I finally finished the transcription around 10 p.m. but by then I was ready for (another) break, so took time out to watch Dirty, Sexy Money 'cause there was a shooting at the end of the last episode and I wanted to know who was killed, even tho this episode was really, really stupid.   Then I wrote the first 800 words of the article but realized that it's sounding stilted and whenever I reach that point, the only thing I can do is go to sleep and finish it in the morning.  I do this with reviews all the time.

I know it's going to get done.  And Steve gave me about four times more material than I can use, so I'm not going to have to pad it at all.  But I do hate the way I work.  I hate that I push myself to the very edge before I finally create what I should have been able to create days before.

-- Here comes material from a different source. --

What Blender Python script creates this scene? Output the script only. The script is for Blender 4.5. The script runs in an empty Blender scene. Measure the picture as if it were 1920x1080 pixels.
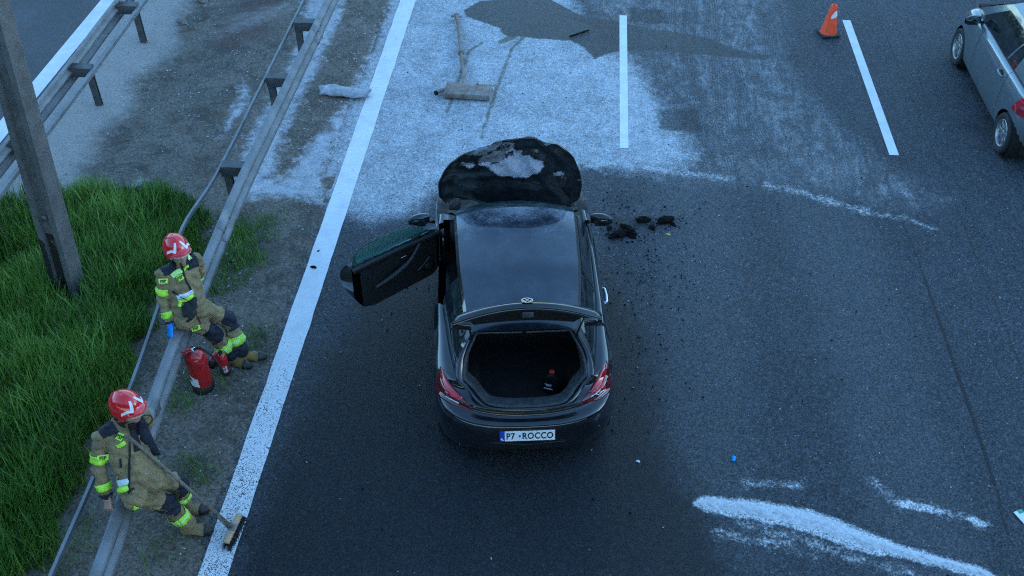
import bpy, bmesh, math, random
import numpy as np
from mathutils import Vector, Matrix
from mathutils.bvhtree import BVHTree
rng = np.random.default_rng(7); random.seed(7)
SC = bpy.context.scene
COL = SC.collection
R = math.radians
# ------------------------------------------------------------------ camera
F = 1900.0; TH = R(41.9); CH = 8.05; PSI = math.atan(200*math.cos(TH)/F)
FW = np.array([-math.sin(PSI)*math.cos(TH), math.cos(PSI)*math.cos(TH), -math.sin(TH)])
RT = np.array([math.cos(PSI), math.sin(PSI), 0.0]); UP = np.cross(RT, FW)
CP = np.array([0, 0, CH])
cam = bpy.data.cameras.new('camera'); camo = bpy.data.objects.new('camera', cam); COL.objects.link(camo)
cam.sensor_width = 36; cam.lens = F/1920*36; cam.clip_start = 0.1; cam.clip_end = 2000
camo.matrix_world = Matrix(((RT[0], UP[0], -FW[0], CP[0]), (RT[1], UP[1], -FW[1], CP[1]), (RT[2], UP[2], -FW[2], CP[2]), (0, 0, 0, 1)))
SC.camera = camo
# ------------------------------------------------------------------ dusk sky, sun, exposure
SUN_EL, SUN_AZ = R(9.0), R(98)            # azimuth measured from +Y towards +X
W = bpy.data.worlds.new('World'); SC.world = W; W.use_nodes = True
wn = W.node_tree.nodes; wl = W.node_tree.links
sky = wn.new('ShaderNodeTexSky'); sky.sky_type = 'NISHITA'; sky.sun_disc = False
sky.sun_elevation = SUN_EL; sky.sun_rotation = SUN_AZ; sky.air_density = 1.0; sky.dust_density = 0.15; sky.ozone_density = 2.2
bg = wn['Background']; bg.inputs['Strength'].default_value = 0.15
wl.new(sky.outputs[0], bg.inputs[0])
sl = bpy.data.lights.new('sun', 'SUN'); sl.energy = 0.10; sl.angle = R(25); sl.color = (1, .90, .74)
so = bpy.data.objects.new('sun', sl); COL.objects.link(so)
so.rotation_euler = Vector((math.sin(SUN_AZ)*math.cos(SUN_EL), math.cos(SUN_AZ)*math.cos(SUN_EL), math.sin(SUN_EL))).to_track_quat('Z', 'Y').to_euler()
VS = SC.view_settings; VS.view_transform = 'Standard'; VS.look = 'None'; VS.exposure = 2.48; VS.use_white_balance = True; VS.white_balance_temperature = 5800; VS.white_balance_tint = 4; VS.gamma = 1.0; VS.use_curve_mapping = False
SC.render.engine = 'CYCLES'
SC.cycles.use_denoising = False; SC.cycles.filter_width = 1.2

# ------------------------------------------------------------------ helpers
def G(x, y, h=0.0):
    "ground (or height h) point that lies under a photo pixel"
    d = FW*F + RT*(x-960) - UP*(y-540)
    return CP + d*((h-CH)/d[2])
def ray(x, y):
    d = FW*F + RT*(x-960) - UP*(y-540)
    return d/np.linalg.norm(d)
def link(name, me, mat=None, parent=None, smooth=True):
    o = bpy.data.objects.new(name, me); COL.objects.link(o)
    if mat is not None:
        for m in (mat if isinstance(mat, (list, tuple)) else [mat]): me.materials.append(m)
    if smooth and len(me.polygons): me.polygons.foreach_set('use_smooth', [True]*len(me.polygons))
    if parent is not None: o.parent = parent
    return o
def mesh(name, v, f, mat=None, parent=None, smooth=True):
    me = bpy.data.meshes.new(name)
    me.from_pydata([tuple(map(float, p)) for p in v], [], [tuple(map(int, q)) for q in f]); me.update()
    return link(name, me, mat, parent, smooth)
def fastmesh(name, V, Q, mat, parent=None, smooth=False):
    "V (n,3), Q (m,k) index array"
    me = bpy.data.meshes.new(name); V = np.asarray(V, np.float32); Q = np.asarray(Q, np.int32); k = Q.shape[1]
    me.vertices.add(len(V)); me.vertices.foreach_set('co', V.ravel())
    me.loops.add(Q.size); me.loops.foreach_set('vertex_index', Q.ravel())
    me.polygons.add(len(Q)); me.polygons.foreach_set('loop_start', np.arange(0, Q.size, k, dtype=np.int32))
    me.update(calc_edges=True); me.validate()
    return link(name, me, mat, parent, smooth)
def tag(o, label=None, cat=None, group=None, kind=None):
    if label: o['label'] = label
    if cat: o['category'] = cat
    if group: o['group'] = group
    if kind: o['kind'] = kind
    return o
def empty(name, loc=(0, 0, 0), rz=0.0, **k):
    o = bpy.data.objects.new(name, None); COL.objects.link(o); o.location = loc; o.rotation_euler = (0, 0, rz); o.empty_display_size = .1
    return tag(o, **k)
class MB:
    def __init__(s): s.v = []; s.f = []
    def add(s, v, f):
        n = len(s.v); s.v += [tuple(p) for p in v]; s.f += [tuple(i+n for i in q) for q in f]; return s
    def grid(s, P, close_u=False, close_v=False):
        P = np.asarray(P, float); a, b = P.shape[:2]; f = []
        for i in range(a if close_u else a-1):
            for j in range(b if close_v else b-1):
                i2, j2 = (i+1) % a, (j+1) % b
                f.append((i*b+j, i*b+j2, i2*b+j2, i2*b+j))
        return s.add(P.reshape(-1, 3), f)
    def box(s, c, sz, rot=None, bev=0.0):
        hx, hy, hz = [q/2 for q in sz]; c = np.array(c, float)
        if bev:
            bm = bmesh.new(); bmesh.ops.create_cube(bm, size=1.0)
            for v in bm.verts: v.co = Vector((v.co.x*sz[0], v.co.y*sz[1], v.co.z*sz[2]))
            bmesh.ops.bevel(bm, geom=list(bm.edges), offset=bev, segments=2, profile=.5, affect='EDGES')
            v = np.array([q.co[:] for q in bm.verts]); bm.verts.index_update(); f = [[q.index for q in p.verts] for p in bm.faces]; bm.free()
        else:
            v = np.array([(x*hx, y*hy, z*hz) for x in (-1, 1) for y in (-1, 1) for z in (-1, 1)])
            f = [(0, 1, 3, 2), (4, 6, 7, 5), (0, 4, 5, 1), (2, 3, 7, 6), (0, 2, 6, 4), (1, 5, 7, 3)]
        if rot is not None: v = v @ np.array(rot).T
        return s.add(v+c, f)
    def tube(s, pts, r, n=10, caps=True, r2=None):
        pts = np.array(pts, float); m = len(pts); rr = np.full(m, r) if np.isscalar(r) else np.array(r, float)
        T = np.gradient(pts, axis=0); T /= np.linalg.norm(T, axis=1)[:, None]+1e-9
        u = np.cross(T[0], (0, 0, 1.)); 
        if np.linalg.norm(u) < .1: u = np.cross(T[0], (0, 1., 0))
        ring = []
        for i in range(m):
            u = u - T[i]*(u@T[i]); u /= np.linalg.norm(u); w = np.cross(T[i], u)
            for k in range(n):
                a = 2*math.pi*k/n; ring.append(pts[i]+rr[i]*(math.cos(a)*u+math.sin(a)*w*(r2 or 1)))
        f = [(i*n+k, i*n+(k+1) % n, (i+1)*n+(k+1) % n, (i+1)*n+k) for i in range(m-1) for k in range(n)]
        if caps: f += [tuple(range(n))[::-1], tuple((m-1)*n+k for k in range(n))]
        return s.add(ring, f)
    def lathe(s, prof, c=(0, 0, 0), M=None, n=24):
        "prof [(r,z)], axis z, then 3x3 M"
        P = np.array([[(r*math.cos(2*math.pi*k/n), r*math.sin(2*math.pi*k/n), z) for k in range(n)] for r, z in prof])
        if M is not None: P = P @ np.array(M).T
        return s.grid(P+np.array(c), close_v=True)
    def prism(s, poly, z0, z1, M=None, c=(0, 0, 0)):
        n = len(poly); v = np.array([(x, y, z0) for x, y in poly]+[(x, y, z1) for x, y in poly], float)
        if M is not None: v = v @ np.array(M).T
        return s.add(v+np.array(c), [tuple(range(n))[::-1], tuple(range(n, 2*n))]+[(i, (i+1) % n, n+(i+1) % n, n+i) for i in range(n)])
    def build(s, name, mat, parent=None, smooth=True, auto=None):
        o = mesh(name, s.v, s.f, mat, parent, smooth)
        if auto is not None:
            bm = bmesh.new(); bm.from_mesh(o.data)
            bmesh.ops.recalc_face_normals(bm, faces=bm.faces)
            bm.to_mesh(o.data); bm.free(); o.data.set_sharp_from_angle(angle=R(auto))
        return o
def catmull(P, m):
    P = np.asarray(P, float); out = []
    n = len(P)
    for i in range(n-1):
        p0, p1, p2, p3 = P[max(i-1, 0)], P[i], P[i+1], P[min(i+2, n-1)]
        for k in range(m):
            t = k/m
            out.append(.5*((2*p1)+(-p0+p2)*t+(2*p0-5*p1+4*p2-p3)*t*t+(-p0+3*p1-3*p2+p3)*t**3))
    out.append(P[-1]); return np.array(out)
def resample(P, n):
    P = np.asarray(P, float); d = np.r_[0, np.cumsum(np.linalg.norm(np.diff(P, axis=0), axis=1))]
    t = np.linspace(0, d[-1], n); return np.stack([np.interp(t, d, P[:, k]) for k in range(P.shape[1])], 1)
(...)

It's not like anybody can help me.  It's not that there is work that can be shared, it's that all the elements have to be right before the creative juices start flowing.  This time it's been a little worse than usual.  I am really pushing my luck with this one.

But I'm going to let it sit and then finish it off first thing in the morning.

After I check e-mail, Flickr, Facebook, and Twitter, have breakfast, feed the dogs, and probably a few other things.

I'm sure I'm a real textbook case for some psychiatrist somewhere.

Morning addendum:  I got up at 5:30 a.m., feeling refreshed, and had finished the article by 7 a.m.